++++ Data lines

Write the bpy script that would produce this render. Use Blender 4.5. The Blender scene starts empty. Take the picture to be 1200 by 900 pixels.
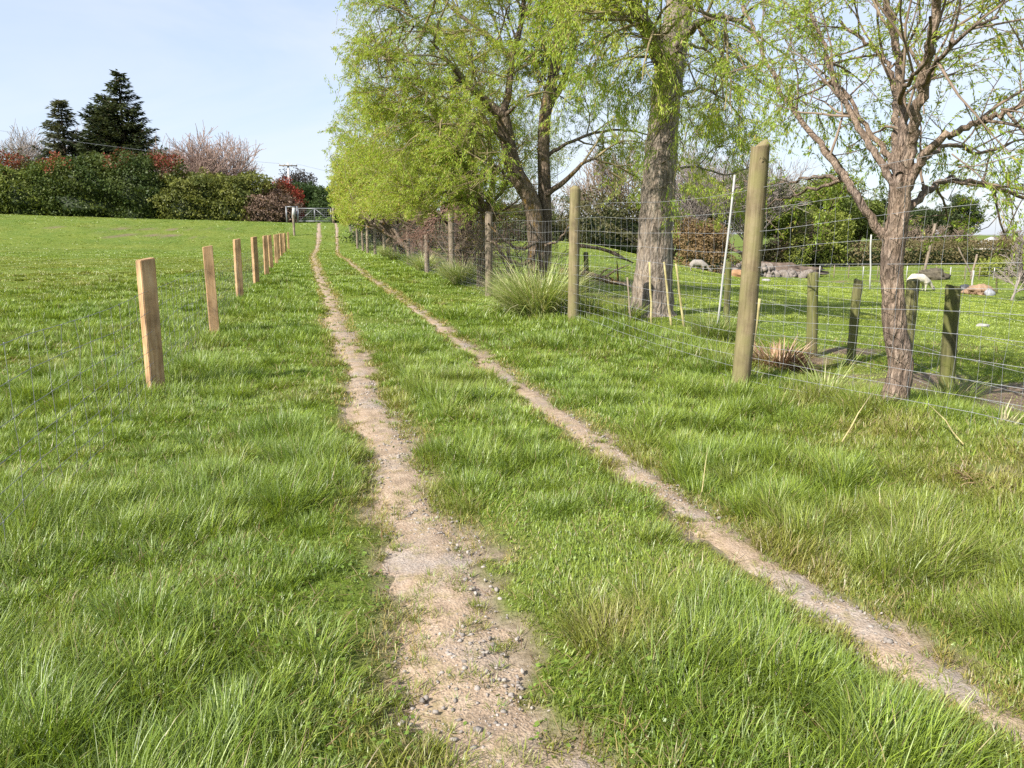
import bpy, math, random
import numpy as np
from math import radians, sin, cos, tan, atan, atan2, pi, sqrt

random.seed(7)
RNG = np.random.default_rng(11)
scene = bpy.context.scene
COL = scene.collection

# ------------------------------------------------------------------ camera geometry
F = 900.0                                   # focal length in photo pixels (1200 wide)
H = 1.5                                     # eye height
PITCH = atan((450 - 270) / F)
YAW = radians(14.93)                        # the track runs along +Y, the camera looks to its right
RX, RY = cos(YAW), -sin(YAW)
FX, FY = sin(YAW), cos(YAW)


def ss(t):
    t = np.clip(t, 0, 1)
    return t * t * (3 - 2 * t)


def vnoise(x, y, seed=0):
    x = np.asarray(x, float); y = np.asarray(y, float)
    xi = np.floor(x); yi = np.floor(y)
    u = x - xi; v = y - yi
    u = u * u * (3 - 2 * u); v = v * v * (3 - 2 * v)

    def h(i, j):
        s = np.sin(i * 127.1 + j * 311.7 + seed * 74.7) * 43758.5453
        return s - np.floor(s)
    return (h(xi, yi) * (1 - u) + h(xi + 1, yi) * u) * (1 - v) + (h(xi, yi + 1) * (1 - u) + h(xi + 1, yi + 1) * u) * v


def fbm(x, y, seed=0, octv=3):
    a = 0.0; amp = 0.5; tot = 0
    for k in range(octv):
        a = a + amp * vnoise(np.asarray(x) * 2 ** k + 13.7 * k, np.asarray(y) * 2 ** k - 7.3 * k, seed + k)
        tot += amp; amp *= 0.5
    return a / tot


RUT = ((0.47, 0.175, 21), (2.02, 0.115, 22))    # centre x, half width, noise seed


def rut_centre(i, y):
    c = RUT[i][0]
    y = np.asarray(y, float)
    return c + 0.10 * (vnoise(y * 0.22, 0 * y, RUT[i][2]) - 0.5) + 0.05 * (vnoise(y * 0.9, 0 * y, RUT[i][2] + 5) - 0.5) \
        + 1.15 * ss((y - 45) / 40)


def rut_half(i, y):
    y = np.asarray(y, float)
    return RUT[i][1] * (0.78 + 0.5 * vnoise(y * 0.8, 0 * y + 3, RUT[i][2] + 9)) * (1 - 0.22 * ss((y - 5) / 14)) + (0.055 if i == 0 else 0.02) * (1 - ss((y - 2.1) / 1.2))


def rut_q(x, y):
    """distance from the nearest rut in units of its half width"""
    q = np.full(np.shape(x), 9.0)
    for i in (0, 1):
        hw = rut_half(i, y)
        edge = 1.7 * (fbm(np.asarray(x) * 2.9, np.asarray(y) * 2.4, 31 + i, 3) - 0.5) + 1.0 * (fbm(np.asarray(x) * 11, np.asarray(y) * 9, 35 + i, 2) - 0.5)
        q = np.minimum(q, np.abs(np.asarray(x) - rut_centre(i, y)) / hw + edge)
    return q


def terrain(x, y):
    x = np.asarray(x, float); y = np.asarray(y, float)
    z = 2.25 * ss((y - 60) / 22) * (1 - ss((x - 9) / 9))
    z = z + 0.03 * np.clip(-x - 1, 0, 36) * ss((y - 50) / 45)
    z = z - 2.1 * ss((x - 4.6) / 34)
    z = z + 1.25 * np.exp(-((x - 13.5) / 6.5) ** 2 - ((y - 40) / 7) ** 2)
    z = z + 0.27 * np.exp(-((x - 4.25) / 0.75) ** 2) * (1 - ss((y - 3.9) / 2.6))
    z = z + 0.10 * (fbm(x * 0.25, y * 0.25, 3) - 0.5) * ss((np.abs(x - 1.2) - 0.2) / 3)
    z = z + 0.05 * (fbm(x * 1.3, y * 1.3, 5, 2) - 0.5)
    return z


def ground_z(x, y):
    q = rut_q(x, y)
    return terrain(x, y) - 0.035 * (1 - ss((q - 0.8) / 1.0))


def tz(x, y):
    return float(terrain(x, y))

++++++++

Instructions to follow
List all lines holding the string "pixels".

Expected output
Write the bpy script that would produce this render. Use Blender 4.5. The Blender scene starts empty. Take the picture to be 1200 by 900 pixels.
F = 900.0                                   # focal length in photo pixels (1200 wide)